In order to make the transfer of dough to tart pan go smoothly, when I roll out dough for pie crust, I roll it out on a piece of reusable silicone parchment paper that is lightly — very lightly — dusted with flour. This same process will work with plastic wrap or disposable parchment paper, and saves you from having to fold the dough over your rolling pin — or worse, having to peel the dough off of the counter—to transfer it to the pan. So, roll half of the dough out into a 12-inch circle that is ¼ inch thick. To transfer it to the pan (which is now sitting on a rimmed baking sheet and should be very near to you), simply pick up the parchment and slowly flip it over so the crust is facing down and centered over the pan. Lower the dough into the pan now, and gently peel back the parchment. Tuck the dough into the tart pan, folding a small amount of dough back over itself into the pan to form a crust edge. It is also important to know that if your dough round isn’t perfect, this is the time to go ahead and patch any areas that require patching, simply using a dab of water to adhere the patch to the rest of the dough. This is particularly handy if your crust edges come up a tad short during the final fold-over. Remember, no need to get frustrated, there’s always a work-around, and it’s going to be delicious, patch or no patch.

Refrigerate your crust for 30 minutes to prevent it shrinking up on you during baking.
In order to achieve a crispy bottom crust, the likes of which will make you wonder why you even bother with frozen crust varieties, you must first bake the crust without its fillings, a process known as blind baking. It’s quite easy, takes but a half an hour, and is worth the doing, for you will be amazed — amazed, I say — at the finished product. Remove the crust from the refrigerator, pierce the bottom of the crust all over with a fork, then cover it completely (edges, too) with aluminum foil, shiny side down, and pour in 1 cup of dried beans, distributing them evenly. No need for fancy pie weights — inexpensive dried beans will do the trick to keep our crust free from buckling while we blind bake it. Bake for 20 minutes.

Keep the heat at 400 degrees, remove the tart shell from the oven, carefully — we don’t want any burns, now — remove the foil and beans from the shell, and set them aside to cool, as those beans are now your fancy pie weights. Return the shell to the oven until it’s golden brown, 5-10 minutes.

While the crust is blind baking away, toss the sliced tomatoes with the olive oil and season them with salt and pepper. Place them in a small baking dish or roasting pan and roast them on that rack we placed one notch down from the middle rack (where the crust is baking) for 15 minutes. Remove from the oven and set aside.

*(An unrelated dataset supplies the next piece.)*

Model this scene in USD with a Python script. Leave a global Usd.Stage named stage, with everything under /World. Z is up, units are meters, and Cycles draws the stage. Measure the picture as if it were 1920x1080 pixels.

Keep the heat at 400 degrees. Remove the pie shell from the oven. Sprinkle the pecorino romano over the crust as evenly as you are able. Using a slotted spoon or tongs, remove the roasted tomatoes from their pan, leaving the accumulated juices behind, and arrange them in a single layer over the crust, tucking them into place as necessary. Place the goat cheese chunks on the tomato slices, creating a lovely goat cheese and tomato kaleidoscope pattern as you do. Top that kaleidoscope with bacon crumbles, and return the whole lot to the oven. Bake until the goat cheese is lightly browned, 30-35 minutes. Now sprinkle torn basil leaves over the top of the tart. Allow to cool for 5 minutes before removing the tart from its pan—using oven mitts to do so, as that pan is still hot a mere 5 minutes out of a 400 degree oven—and transfer to a cutting surface. Slice into 8 more-or-less-equal wedges, and, if the summer heat has really gotten to you, tell everyone to help themselves, they can find utensils in the drawer. They won’t mind, so crispy is the crust, so sweet are the tomatoes.